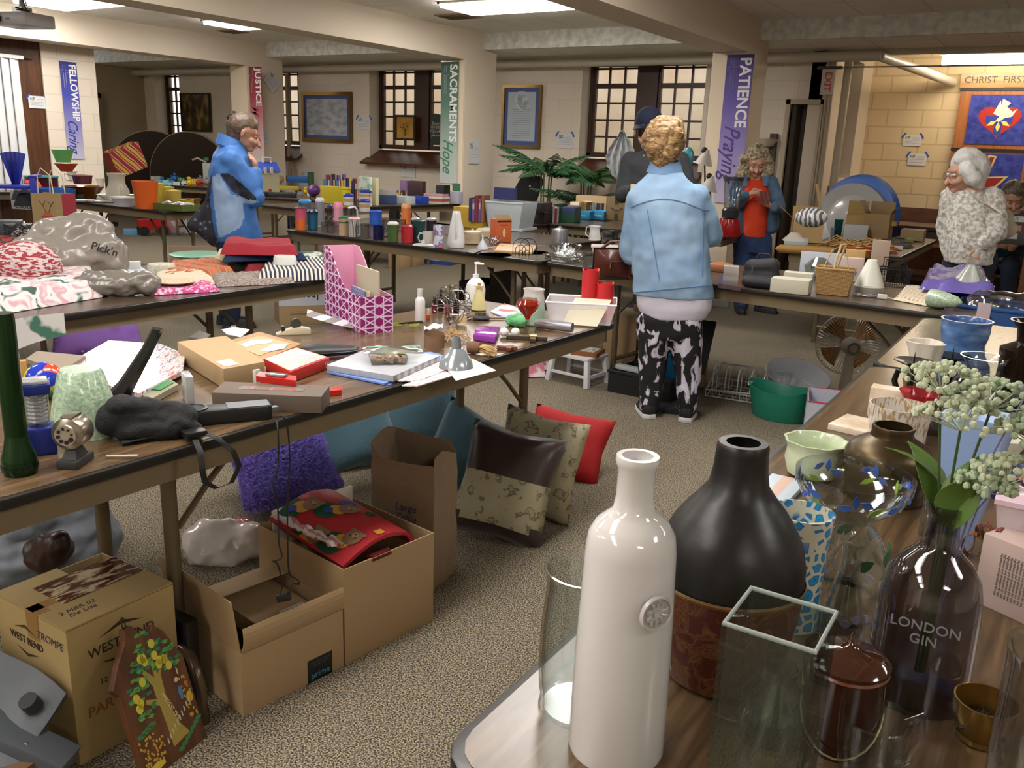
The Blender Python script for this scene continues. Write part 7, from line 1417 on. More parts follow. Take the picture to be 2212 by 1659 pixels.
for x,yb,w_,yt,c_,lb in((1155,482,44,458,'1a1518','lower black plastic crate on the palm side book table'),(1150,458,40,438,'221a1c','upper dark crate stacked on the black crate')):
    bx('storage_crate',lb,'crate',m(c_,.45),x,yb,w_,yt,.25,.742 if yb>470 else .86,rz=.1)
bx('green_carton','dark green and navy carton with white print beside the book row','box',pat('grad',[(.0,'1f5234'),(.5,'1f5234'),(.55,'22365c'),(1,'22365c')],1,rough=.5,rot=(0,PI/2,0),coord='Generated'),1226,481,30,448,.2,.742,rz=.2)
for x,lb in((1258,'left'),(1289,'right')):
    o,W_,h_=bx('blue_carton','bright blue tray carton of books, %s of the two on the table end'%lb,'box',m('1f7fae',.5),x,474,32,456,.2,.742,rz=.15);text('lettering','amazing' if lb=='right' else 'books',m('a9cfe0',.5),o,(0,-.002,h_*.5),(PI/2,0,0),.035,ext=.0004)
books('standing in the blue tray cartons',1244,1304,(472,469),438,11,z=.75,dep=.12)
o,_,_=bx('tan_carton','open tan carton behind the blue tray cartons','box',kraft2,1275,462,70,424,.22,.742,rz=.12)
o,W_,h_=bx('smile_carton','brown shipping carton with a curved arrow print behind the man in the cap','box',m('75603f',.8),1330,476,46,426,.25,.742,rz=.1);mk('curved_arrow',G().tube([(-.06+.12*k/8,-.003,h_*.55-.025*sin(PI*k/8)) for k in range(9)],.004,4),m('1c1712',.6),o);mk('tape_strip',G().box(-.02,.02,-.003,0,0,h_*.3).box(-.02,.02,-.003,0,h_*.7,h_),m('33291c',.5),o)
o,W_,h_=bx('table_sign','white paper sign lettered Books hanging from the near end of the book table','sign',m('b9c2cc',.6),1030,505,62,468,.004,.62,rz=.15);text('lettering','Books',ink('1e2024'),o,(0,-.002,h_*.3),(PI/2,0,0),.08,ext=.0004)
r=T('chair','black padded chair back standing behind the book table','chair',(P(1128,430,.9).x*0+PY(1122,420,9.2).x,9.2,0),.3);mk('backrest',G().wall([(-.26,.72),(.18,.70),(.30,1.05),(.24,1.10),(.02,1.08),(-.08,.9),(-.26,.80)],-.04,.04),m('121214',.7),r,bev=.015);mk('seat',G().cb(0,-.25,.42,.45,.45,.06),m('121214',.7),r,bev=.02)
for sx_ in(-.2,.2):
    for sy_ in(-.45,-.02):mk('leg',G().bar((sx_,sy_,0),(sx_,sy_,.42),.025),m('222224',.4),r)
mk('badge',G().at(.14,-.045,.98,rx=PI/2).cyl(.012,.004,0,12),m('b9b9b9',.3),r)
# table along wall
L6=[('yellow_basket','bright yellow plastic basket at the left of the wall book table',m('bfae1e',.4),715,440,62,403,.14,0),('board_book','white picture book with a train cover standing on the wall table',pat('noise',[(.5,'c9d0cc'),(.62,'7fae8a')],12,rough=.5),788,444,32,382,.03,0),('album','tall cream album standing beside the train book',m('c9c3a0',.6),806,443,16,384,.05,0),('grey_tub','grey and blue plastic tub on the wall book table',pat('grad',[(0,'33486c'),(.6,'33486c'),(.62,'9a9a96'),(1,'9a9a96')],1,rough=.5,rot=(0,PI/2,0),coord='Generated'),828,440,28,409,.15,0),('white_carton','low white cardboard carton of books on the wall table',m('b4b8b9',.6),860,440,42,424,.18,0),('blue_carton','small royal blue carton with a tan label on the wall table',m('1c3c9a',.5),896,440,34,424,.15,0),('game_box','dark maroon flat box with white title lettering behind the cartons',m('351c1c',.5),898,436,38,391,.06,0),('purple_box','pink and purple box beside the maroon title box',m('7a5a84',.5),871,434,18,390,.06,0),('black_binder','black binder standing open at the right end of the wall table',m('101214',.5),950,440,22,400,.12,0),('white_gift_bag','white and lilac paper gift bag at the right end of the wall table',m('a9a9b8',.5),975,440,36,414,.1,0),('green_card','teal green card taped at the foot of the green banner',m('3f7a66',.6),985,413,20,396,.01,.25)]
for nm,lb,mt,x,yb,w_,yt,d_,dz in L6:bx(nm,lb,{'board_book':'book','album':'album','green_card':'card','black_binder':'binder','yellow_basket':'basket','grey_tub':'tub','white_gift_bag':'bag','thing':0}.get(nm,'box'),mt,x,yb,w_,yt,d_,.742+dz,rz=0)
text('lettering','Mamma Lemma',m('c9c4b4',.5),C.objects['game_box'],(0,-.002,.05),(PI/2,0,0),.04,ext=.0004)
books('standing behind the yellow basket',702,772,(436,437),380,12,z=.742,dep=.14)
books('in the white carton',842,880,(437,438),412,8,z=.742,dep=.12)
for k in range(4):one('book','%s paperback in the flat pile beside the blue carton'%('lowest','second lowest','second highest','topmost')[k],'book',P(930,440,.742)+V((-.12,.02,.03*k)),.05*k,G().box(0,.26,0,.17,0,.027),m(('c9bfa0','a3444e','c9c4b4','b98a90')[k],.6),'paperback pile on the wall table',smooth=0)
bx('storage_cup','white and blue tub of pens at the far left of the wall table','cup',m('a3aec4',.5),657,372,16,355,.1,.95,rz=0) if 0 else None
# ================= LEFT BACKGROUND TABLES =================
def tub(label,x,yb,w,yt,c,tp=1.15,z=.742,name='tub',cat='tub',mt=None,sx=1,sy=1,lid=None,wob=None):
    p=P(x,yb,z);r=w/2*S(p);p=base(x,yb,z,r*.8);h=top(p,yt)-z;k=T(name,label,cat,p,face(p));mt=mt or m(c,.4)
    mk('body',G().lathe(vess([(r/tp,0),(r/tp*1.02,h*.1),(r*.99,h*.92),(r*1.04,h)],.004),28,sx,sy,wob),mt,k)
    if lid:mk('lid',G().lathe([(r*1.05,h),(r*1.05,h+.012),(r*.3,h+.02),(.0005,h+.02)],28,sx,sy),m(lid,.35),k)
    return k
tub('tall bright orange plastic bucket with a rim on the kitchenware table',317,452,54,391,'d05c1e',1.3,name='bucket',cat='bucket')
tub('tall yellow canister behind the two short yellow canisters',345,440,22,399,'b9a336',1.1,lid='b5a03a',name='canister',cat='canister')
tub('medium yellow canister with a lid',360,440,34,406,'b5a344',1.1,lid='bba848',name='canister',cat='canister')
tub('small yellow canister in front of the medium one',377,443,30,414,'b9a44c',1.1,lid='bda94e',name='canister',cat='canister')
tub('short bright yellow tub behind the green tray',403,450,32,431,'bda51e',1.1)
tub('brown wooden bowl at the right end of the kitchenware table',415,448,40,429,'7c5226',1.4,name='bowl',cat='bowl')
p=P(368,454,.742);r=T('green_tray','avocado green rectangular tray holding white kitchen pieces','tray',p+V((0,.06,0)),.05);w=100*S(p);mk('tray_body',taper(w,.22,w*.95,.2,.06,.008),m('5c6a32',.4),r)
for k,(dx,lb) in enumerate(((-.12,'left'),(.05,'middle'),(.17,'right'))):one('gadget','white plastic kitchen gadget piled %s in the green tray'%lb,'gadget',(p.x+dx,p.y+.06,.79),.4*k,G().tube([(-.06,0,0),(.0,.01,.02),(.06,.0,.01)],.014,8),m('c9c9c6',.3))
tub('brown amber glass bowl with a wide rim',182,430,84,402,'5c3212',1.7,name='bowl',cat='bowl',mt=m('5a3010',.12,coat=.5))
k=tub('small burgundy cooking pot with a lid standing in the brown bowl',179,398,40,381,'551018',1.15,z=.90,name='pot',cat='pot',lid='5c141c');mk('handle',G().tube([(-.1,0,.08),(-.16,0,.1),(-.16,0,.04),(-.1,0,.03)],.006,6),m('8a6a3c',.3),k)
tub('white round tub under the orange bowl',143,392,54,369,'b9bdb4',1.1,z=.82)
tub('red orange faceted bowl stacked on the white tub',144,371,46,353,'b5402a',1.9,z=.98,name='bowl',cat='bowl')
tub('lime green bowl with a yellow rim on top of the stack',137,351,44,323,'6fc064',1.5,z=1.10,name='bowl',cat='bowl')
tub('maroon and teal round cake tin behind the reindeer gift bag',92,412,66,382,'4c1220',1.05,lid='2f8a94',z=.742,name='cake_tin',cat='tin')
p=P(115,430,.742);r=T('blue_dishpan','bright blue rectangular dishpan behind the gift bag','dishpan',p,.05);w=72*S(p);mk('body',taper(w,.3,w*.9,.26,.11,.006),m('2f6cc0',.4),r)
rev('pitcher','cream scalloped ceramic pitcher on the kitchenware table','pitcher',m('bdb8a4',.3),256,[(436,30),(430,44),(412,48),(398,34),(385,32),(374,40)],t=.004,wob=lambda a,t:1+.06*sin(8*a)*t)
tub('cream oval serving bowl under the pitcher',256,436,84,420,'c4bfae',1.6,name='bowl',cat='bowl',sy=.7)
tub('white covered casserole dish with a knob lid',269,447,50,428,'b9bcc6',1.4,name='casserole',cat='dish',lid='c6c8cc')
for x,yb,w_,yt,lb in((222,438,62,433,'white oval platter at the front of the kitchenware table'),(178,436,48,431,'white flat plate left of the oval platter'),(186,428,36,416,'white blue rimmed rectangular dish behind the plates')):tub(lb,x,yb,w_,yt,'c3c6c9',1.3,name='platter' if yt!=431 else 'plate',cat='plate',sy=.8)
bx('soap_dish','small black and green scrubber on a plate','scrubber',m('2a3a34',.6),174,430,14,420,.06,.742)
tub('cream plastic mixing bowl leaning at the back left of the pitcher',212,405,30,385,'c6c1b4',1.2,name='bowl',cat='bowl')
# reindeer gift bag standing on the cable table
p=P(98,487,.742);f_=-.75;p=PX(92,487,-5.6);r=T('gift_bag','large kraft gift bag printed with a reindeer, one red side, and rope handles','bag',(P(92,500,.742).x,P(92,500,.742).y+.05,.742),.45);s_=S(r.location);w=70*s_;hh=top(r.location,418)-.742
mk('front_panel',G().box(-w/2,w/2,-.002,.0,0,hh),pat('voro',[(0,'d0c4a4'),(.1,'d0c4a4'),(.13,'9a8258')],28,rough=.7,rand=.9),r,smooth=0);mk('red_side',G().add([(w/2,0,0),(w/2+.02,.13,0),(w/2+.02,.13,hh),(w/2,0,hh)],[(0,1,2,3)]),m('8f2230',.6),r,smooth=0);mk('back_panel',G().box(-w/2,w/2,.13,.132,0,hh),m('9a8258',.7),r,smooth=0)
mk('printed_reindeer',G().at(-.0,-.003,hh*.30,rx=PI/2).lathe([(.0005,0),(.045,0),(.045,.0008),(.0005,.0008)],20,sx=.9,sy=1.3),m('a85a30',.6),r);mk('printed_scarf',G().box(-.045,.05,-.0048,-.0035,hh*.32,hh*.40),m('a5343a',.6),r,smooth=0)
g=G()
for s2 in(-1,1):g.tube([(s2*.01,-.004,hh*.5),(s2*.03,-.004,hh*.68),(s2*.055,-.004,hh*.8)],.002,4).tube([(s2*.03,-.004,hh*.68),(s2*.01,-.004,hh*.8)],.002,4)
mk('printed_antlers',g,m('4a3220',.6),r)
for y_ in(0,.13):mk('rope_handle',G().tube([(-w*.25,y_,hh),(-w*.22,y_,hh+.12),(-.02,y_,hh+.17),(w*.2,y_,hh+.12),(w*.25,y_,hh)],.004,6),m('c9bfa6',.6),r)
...
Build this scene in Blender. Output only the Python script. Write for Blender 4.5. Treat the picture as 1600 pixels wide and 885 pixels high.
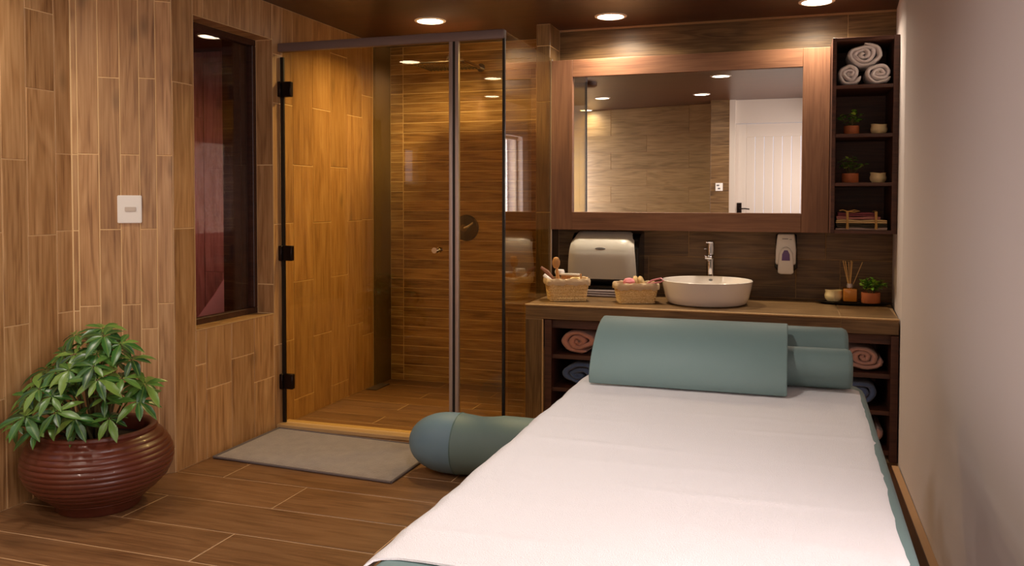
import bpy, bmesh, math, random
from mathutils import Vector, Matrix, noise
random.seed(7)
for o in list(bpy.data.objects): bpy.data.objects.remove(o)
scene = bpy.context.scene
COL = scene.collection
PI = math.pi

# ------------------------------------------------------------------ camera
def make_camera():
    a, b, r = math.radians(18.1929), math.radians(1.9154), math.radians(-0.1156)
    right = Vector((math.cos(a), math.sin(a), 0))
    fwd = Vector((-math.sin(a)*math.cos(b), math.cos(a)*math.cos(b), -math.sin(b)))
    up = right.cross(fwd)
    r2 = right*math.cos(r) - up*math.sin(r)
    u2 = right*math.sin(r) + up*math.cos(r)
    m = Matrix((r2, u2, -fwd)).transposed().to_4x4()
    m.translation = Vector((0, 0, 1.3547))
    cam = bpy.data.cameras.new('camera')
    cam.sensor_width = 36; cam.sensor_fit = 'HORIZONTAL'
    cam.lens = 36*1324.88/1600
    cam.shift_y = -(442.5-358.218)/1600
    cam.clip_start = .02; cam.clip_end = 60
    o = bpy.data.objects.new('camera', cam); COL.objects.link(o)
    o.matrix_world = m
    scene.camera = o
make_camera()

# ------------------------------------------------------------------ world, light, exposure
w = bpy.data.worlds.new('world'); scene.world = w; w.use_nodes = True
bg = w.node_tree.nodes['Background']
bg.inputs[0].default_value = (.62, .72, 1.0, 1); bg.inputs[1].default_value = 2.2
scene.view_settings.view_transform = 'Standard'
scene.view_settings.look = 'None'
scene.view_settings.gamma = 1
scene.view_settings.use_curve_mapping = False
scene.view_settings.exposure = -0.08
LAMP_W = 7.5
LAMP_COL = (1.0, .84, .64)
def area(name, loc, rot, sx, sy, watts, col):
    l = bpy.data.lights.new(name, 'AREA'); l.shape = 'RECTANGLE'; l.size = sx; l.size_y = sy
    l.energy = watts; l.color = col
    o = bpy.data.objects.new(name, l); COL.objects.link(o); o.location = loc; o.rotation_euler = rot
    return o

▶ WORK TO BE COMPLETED
Starting at the line that contains "Build this scene" and stopping after the line that contains "PI = math.pi", copy every line exactly. Leave any pictures behind.

▶ RESULT
Build this scene in Blender. Output only the Python script. Write for Blender 4.5. Treat the picture as 1600 pixels wide and 885 pixels high.
import bpy, bmesh, math, random
from mathutils import Vector, Matrix, noise
random.seed(7)
for o in list(bpy.data.objects): bpy.data.objects.remove(o)
scene = bpy.context.scene
COL = scene.collection
PI = math.pi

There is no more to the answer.